Retype word for word the first line of the listing and each line after it up to the line with "mb.build('blue_tag', M['blue_tag'], ys)", with the pictures taken out.

==== Given data

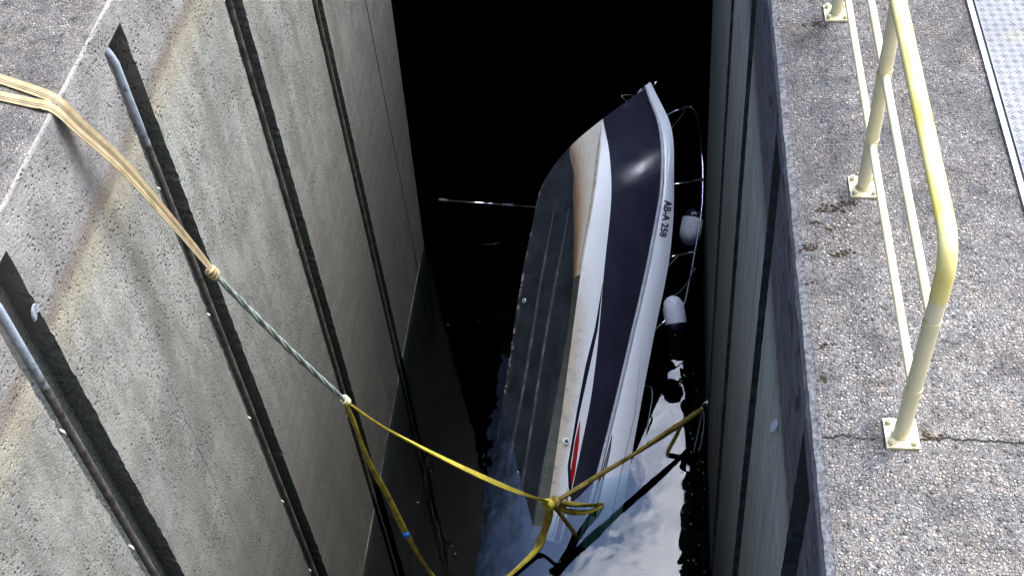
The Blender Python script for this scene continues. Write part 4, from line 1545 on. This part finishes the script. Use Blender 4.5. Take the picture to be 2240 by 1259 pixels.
ribbon(mb, P, [0.080 if i < n_ * .2 else (0.062 if i < n_ * .62 else 0.085) + .010 * math.sin(i * .35) for i in range(n_)], (0.6, -.6, .3), 0.02, 0, [0.5 * math.sin(i * .09) for i in range(n_)])
auto_smooth(mb.build('loop', M['dirty_web'], ys), 60)
mb = MB()
tp_ = [Vector((-2.268, 5.843, -5.92)), Vector((-2.262, 5.850, -6.02))]
ribbon(mb, tp_, 0.072, (0.6, -.6, .3), 0.034)
mb.build('blue_tag', M['blue_tag'], ys)

bw = thing('brown_strap', 'muddy brown yellow strap from the bunched knot to the shaded wall', 'strap', Kk)
P = spline([Kk, (-0.62, 7.575, -7.60), (-0.20, 7.98, -7.71), (0.25, 8.41, -7.81), (AA[0] - .03, AA[1], AA[2])], 14)
n_ = len(P)
mb = MB()
ribbon(mb, P, [0.085 + .015 * math.sin(i * .21) for i in range(n_)], (0.0, -.45, .9), 0.03, 0, [0.4 * math.sin(i * .1) for i in range(n_)])
auto_smooth(mb.build('webbing', M['brown_web'], bw), 60)
mb = MB()
P = spline([(0.40, 8.55, -7.845), (0.33, 8.47, -7.98), (0.24, 8.37, -8.15), (0.221, 8.349, -8.26)], 8)
ribbon(mb, P, 0.06, (0.3, -.5, .5), 0.02)
mb.build('tail', M['brown_web'], bw)
lp_ = [Kk, (-0.93, 7.28, -7.66), (-0.80, 7.40, -7.86), (-0.66, 7.52, -8.05), (-0.56, 7.60, -8.165), (-0.53, 7.62, -8.20), (-0.57, 7.54, -8.17), (-0.68, 7.44, -8.08), (-0.82, 7.33, -7.92), (-0.95, 7.23, -7.70), Kk]
P = spline(lp_, 10)
mb = MB()
ribbon(mb, P, 0.075, (0.2, -.6, .6), 0.025, 0, [0.4 * math.sin(i * .13) for i in range(len(P))])
auto_smooth(mb.build('loop', M['dirty_web'], bw), 60)
P = spline([Kk, (-0.97, 7.175, -7.68), (-0.88, 7.20, -7.98), (-0.817, 7.219, -8.20), (-0.80, 7.225, -8.35)], 8)
mb = MB()
ribbon(mb, P, 0.055, (0.6, -.5, .3), 0.025)
mb.build('tail', M['brown_web'], bw)
mb = MB()
for a in range(6):
    c_ = Vector(Kk) + Vector((0.018 * (a - 2.5), 0.016 * (a - 2.5), -0.008 * (a - 2.5)))
    ax2 = Vector((rng.normal(1, .4), rng.normal(.9, .4), rng.normal(-.2, .5))).normalized()
    u2 = ax2.orthogonal().normalized(); v2 = ax2.cross(u2)
    mb.tube([c_ + (u2 * math.cos(b) + v2 * math.sin(b) * 1.25) * 0.045 for b in np.linspace(0, 2 * math.pi, 14, endpoint=False)], 0.022, 8, closed=True, mi=0 if a < 3 else 1)
mb.build('knot', [M['yellow_web'], M['brown_web']], bw)

# bits of leaf and twig afloat
mb = MB()
for i in range(110):
    if i < 60:
        cx, cy = rng.uniform(0.35, 0.66), rng.uniform(5.5, 9.6)
    elif i < 75:
        cx, cy = rng.uniform(-3.1, -1.9), rng.uniform(5.0, 11.0)
    else:
        cx, cy = rng.uniform(-1.6, 0.4), rng.uniform(5.6, 8.2)
    r0 = rng.uniform(0.0018, 0.0055) * (1.6 if i < 60 else 1.0); a0 = rng.uniform(0, 6.28); el = rng.uniform(1, 3)
    c_, s_ = math.cos(a0), math.sin(a0)
    vs = [(cx + r0 * (el * math.cos(b) * c_ - math.sin(b) * s_), cy + r0 * (el * math.cos(b) * s_ + math.sin(b) * c_), ZW + 0.003 + 0.002 * math.cos(b)) for b in np.linspace(0, 2 * math.pi, 6, endpoint=False)]
    mb.add(vs, [tuple(range(6))])
M['debris'] = mat_simple('leaf_bits', (0.22, 0.20, 0.15), 0.8, 0, 0.7, 3)
tag(mb.build('floating_debris', M['debris'], None, False), 'tiny leaf bits and foam specks floating on the dark water', 'debris', kind='stuff')

# steel fixing and loose wires at the right wall
hk = thing('wall_hook', 'small steel hook on the shaded wall holding the brown strap above the water', 'hook', AA)
mb = MB()
mb.tube(spline([(0.705, 8.83, -7.80), (0.66, 8.82, -7.80), (0.63, 8.81, -7.86), (0.635, 8.80, -7.93), (0.67, 8.80, -7.95)], 6), 0.013, 8)
mb.tube([(0.71, 8.83, -7.80), (0.685, 8.83, -7.80)], 0.035, 12)
mb.build('hook', M['chrome'], hk)
M['wire'] = mat_simple('steel_wire', (0.55, 0.54, 0.52), 0.35, 0.8, 0.1)
for pts, lab in (([(0.635, 8.80, -7.93), (0.59, 8.60, -8.06), (0.535, 8.386, -8.22)], 'thin straight steel wire slanting from the wall hook into the water'),
                 ([(0.655, 8.79, -7.94), (0.655, 8.66, -8.02), (0.63, 8.50, -8.12), (0.603, 8.41, -8.185), (0.595, 8.40, -8.175), (0.592, 8.42, -8.16)], 'thin steel wire with a small bent end below the wall hook')):
    mb = MB()
    mb.tube(spline(pts, 6), 0.0045, 6)
    tag(mb.build('steel_wire', M['wire'], None), lab, 'wire')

========

• Task result
The Blender Python script for this scene continues. Write part 4, from line 1545 on. This part finishes the script. Use Blender 4.5. Take the picture to be 2240 by 1259 pixels.
ribbon(mb, P, [0.080 if i < n_ * .2 else (0.062 if i < n_ * .62 else 0.085) + .010 * math.sin(i * .35) for i in range(n_)], (0.6, -.6, .3), 0.02, 0, [0.5 * math.sin(i * .09) for i in range(n_)])
auto_smooth(mb.build('loop', M['dirty_web'], ys), 60)
mb = MB()
tp_ = [Vector((-2.268, 5.843, -5.92)), Vector((-2.262, 5.850, -6.02))]
ribbon(mb, tp_, 0.072, (0.6, -.6, .3), 0.034)
mb.build('blue_tag', M['blue_tag'], ys)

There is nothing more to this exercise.